**Source records**
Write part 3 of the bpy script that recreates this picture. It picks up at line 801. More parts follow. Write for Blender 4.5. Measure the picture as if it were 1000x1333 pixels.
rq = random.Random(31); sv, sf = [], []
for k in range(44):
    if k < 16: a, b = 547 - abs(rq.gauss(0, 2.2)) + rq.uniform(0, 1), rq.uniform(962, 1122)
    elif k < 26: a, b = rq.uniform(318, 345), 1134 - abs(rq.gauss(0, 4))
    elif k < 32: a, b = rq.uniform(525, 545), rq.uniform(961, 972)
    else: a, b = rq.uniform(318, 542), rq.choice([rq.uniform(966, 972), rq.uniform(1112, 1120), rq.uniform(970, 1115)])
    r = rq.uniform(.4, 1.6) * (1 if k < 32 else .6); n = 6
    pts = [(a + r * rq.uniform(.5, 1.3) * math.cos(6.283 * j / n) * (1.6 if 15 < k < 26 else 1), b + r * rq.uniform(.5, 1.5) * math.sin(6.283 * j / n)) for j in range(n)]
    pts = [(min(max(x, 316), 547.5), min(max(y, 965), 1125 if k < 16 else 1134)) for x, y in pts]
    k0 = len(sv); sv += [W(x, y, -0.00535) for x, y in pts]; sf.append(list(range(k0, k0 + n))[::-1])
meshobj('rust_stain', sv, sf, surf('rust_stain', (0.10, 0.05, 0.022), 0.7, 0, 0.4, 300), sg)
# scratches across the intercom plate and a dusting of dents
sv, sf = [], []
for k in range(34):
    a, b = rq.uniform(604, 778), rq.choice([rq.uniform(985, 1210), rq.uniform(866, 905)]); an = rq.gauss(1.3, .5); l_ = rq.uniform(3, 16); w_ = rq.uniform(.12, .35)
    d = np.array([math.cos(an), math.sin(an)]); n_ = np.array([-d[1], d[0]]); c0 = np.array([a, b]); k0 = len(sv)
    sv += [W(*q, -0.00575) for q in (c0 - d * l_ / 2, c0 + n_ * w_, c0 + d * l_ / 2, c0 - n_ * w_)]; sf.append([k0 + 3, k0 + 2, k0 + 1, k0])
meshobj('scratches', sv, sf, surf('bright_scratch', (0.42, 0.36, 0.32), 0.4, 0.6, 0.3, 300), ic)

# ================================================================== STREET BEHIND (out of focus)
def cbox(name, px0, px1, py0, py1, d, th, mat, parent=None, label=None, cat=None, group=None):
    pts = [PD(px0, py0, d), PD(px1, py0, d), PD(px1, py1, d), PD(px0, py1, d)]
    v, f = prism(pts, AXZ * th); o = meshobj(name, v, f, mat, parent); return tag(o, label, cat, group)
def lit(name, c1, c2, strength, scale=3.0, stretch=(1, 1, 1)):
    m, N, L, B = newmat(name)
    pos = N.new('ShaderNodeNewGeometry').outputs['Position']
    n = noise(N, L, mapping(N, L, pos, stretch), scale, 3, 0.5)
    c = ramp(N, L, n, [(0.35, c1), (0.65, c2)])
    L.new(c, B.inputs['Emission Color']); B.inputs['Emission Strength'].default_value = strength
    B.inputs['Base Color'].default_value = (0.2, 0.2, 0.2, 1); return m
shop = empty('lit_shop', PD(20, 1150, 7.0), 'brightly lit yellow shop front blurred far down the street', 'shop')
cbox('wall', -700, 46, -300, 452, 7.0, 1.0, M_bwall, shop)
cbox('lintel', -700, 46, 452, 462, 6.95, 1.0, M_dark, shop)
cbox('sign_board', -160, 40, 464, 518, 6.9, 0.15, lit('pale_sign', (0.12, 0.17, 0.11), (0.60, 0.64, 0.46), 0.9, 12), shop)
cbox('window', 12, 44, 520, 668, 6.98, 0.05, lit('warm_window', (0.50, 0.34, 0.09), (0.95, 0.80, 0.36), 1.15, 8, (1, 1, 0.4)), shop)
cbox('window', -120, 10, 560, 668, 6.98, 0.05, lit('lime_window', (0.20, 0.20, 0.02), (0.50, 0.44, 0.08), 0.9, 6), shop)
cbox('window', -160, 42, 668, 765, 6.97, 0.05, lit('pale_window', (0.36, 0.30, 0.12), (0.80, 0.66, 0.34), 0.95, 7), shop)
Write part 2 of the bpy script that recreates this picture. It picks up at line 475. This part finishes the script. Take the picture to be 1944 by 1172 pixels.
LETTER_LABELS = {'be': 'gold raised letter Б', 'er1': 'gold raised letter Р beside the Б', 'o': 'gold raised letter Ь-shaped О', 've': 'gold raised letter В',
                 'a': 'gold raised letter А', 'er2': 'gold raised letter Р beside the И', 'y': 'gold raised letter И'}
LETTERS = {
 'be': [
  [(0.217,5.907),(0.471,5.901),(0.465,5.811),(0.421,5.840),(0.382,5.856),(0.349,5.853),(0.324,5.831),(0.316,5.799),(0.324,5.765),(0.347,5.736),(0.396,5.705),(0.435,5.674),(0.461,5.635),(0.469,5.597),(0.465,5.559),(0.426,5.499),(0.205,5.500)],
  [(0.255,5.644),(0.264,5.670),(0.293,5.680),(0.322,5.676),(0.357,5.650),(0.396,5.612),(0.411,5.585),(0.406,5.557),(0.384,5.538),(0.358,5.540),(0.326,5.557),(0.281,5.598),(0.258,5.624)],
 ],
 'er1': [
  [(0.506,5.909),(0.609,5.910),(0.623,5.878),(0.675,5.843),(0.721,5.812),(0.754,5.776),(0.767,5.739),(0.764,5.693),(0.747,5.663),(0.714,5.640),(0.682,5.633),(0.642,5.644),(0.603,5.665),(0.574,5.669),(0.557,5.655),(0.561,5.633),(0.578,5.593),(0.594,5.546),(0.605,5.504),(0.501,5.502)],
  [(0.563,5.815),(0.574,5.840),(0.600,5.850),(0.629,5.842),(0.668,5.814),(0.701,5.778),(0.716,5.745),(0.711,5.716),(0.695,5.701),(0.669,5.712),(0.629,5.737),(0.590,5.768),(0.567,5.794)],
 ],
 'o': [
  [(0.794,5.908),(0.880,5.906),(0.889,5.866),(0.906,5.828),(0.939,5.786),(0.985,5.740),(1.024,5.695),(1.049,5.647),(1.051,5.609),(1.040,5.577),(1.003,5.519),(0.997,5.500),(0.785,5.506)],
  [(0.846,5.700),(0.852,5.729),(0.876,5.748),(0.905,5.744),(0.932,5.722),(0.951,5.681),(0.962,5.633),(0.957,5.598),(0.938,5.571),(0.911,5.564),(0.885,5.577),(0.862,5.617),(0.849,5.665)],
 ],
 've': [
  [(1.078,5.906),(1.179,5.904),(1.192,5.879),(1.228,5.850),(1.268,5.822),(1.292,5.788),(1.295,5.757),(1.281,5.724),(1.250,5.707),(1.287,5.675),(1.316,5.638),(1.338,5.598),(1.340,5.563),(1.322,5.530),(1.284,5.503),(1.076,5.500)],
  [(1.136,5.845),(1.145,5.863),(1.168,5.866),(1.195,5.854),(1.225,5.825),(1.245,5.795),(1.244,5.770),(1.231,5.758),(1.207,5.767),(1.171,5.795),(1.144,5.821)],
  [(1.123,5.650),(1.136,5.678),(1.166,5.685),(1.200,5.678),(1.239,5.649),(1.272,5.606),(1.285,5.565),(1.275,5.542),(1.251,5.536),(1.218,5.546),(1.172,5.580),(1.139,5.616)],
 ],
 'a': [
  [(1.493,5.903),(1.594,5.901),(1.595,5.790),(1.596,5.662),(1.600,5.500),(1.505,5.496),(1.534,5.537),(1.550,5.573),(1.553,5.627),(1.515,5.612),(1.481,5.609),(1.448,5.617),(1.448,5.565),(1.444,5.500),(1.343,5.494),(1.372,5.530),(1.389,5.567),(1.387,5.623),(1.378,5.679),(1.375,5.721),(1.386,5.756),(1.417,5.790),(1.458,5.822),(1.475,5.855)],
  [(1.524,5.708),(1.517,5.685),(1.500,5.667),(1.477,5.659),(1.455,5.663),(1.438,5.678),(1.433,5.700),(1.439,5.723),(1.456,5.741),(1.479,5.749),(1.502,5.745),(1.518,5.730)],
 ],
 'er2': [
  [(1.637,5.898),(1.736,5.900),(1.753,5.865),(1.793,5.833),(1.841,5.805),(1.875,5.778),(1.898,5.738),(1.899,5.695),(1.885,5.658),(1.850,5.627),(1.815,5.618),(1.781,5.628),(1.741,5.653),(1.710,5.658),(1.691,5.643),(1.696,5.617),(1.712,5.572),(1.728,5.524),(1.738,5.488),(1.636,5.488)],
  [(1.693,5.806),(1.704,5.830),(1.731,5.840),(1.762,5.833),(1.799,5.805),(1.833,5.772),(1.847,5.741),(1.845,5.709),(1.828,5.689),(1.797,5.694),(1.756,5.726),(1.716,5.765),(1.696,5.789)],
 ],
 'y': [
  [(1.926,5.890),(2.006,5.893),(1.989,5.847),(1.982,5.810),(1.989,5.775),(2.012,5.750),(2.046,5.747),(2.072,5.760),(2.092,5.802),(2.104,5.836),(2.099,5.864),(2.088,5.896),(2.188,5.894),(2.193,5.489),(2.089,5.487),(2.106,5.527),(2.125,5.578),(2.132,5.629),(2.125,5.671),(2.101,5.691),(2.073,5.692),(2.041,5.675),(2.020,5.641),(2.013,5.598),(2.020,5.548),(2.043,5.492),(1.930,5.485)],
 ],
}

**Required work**
What you return should be the lines from the start of the data through the line with "0.3, 300), ic)", quoted exactly and nothing more.

**Exercise answer**
Write part 3 of the bpy script that recreates this picture. It picks up at line 801. More parts follow. Write for Blender 4.5. Measure the picture as if it were 1000x1333 pixels.
rq = random.Random(31); sv, sf = [], []
for k in range(44):
    if k < 16: a, b = 547 - abs(rq.gauss(0, 2.2)) + rq.uniform(0, 1), rq.uniform(962, 1122)
    elif k < 26: a, b = rq.uniform(318, 345), 1134 - abs(rq.gauss(0, 4))
    elif k < 32: a, b = rq.uniform(525, 545), rq.uniform(961, 972)
    else: a, b = rq.uniform(318, 542), rq.choice([rq.uniform(966, 972), rq.uniform(1112, 1120), rq.uniform(970, 1115)])
    r = rq.uniform(.4, 1.6) * (1 if k < 32 else .6); n = 6
    pts = [(a + r * rq.uniform(.5, 1.3) * math.cos(6.283 * j / n) * (1.6 if 15 < k < 26 else 1), b + r * rq.uniform(.5, 1.5) * math.sin(6.283 * j / n)) for j in range(n)]
    pts = [(min(max(x, 316), 547.5), min(max(y, 965), 1125 if k < 16 else 1134)) for x, y in pts]
    k0 = len(sv); sv += [W(x, y, -0.00535) for x, y in pts]; sf.append(list(range(k0, k0 + n))[::-1])
meshobj('rust_stain', sv, sf, surf('rust_stain', (0.10, 0.05, 0.022), 0.7, 0, 0.4, 300), sg)
# scratches across the intercom plate and a dusting of dents
sv, sf = [], []
for k in range(34):
    a, b = rq.uniform(604, 778), rq.choice([rq.uniform(985, 1210), rq.uniform(866, 905)]); an = rq.gauss(1.3, .5); l_ = rq.uniform(3, 16); w_ = rq.uniform(.12, .35)
    d = np.array([math.cos(an), math.sin(an)]); n_ = np.array([-d[1], d[0]]); c0 = np.array([a, b]); k0 = len(sv)
    sv += [W(*q, -0.00575) for q in (c0 - d * l_ / 2, c0 + n_ * w_, c0 + d * l_ / 2, c0 - n_ * w_)]; sf.append([k0 + 3, k0 + 2, k0 + 1, k0])
meshobj('scratches', sv, sf, surf('bright_scratch', (0.42, 0.36, 0.32), 0.4, 0.6, 0.3, 300), ic)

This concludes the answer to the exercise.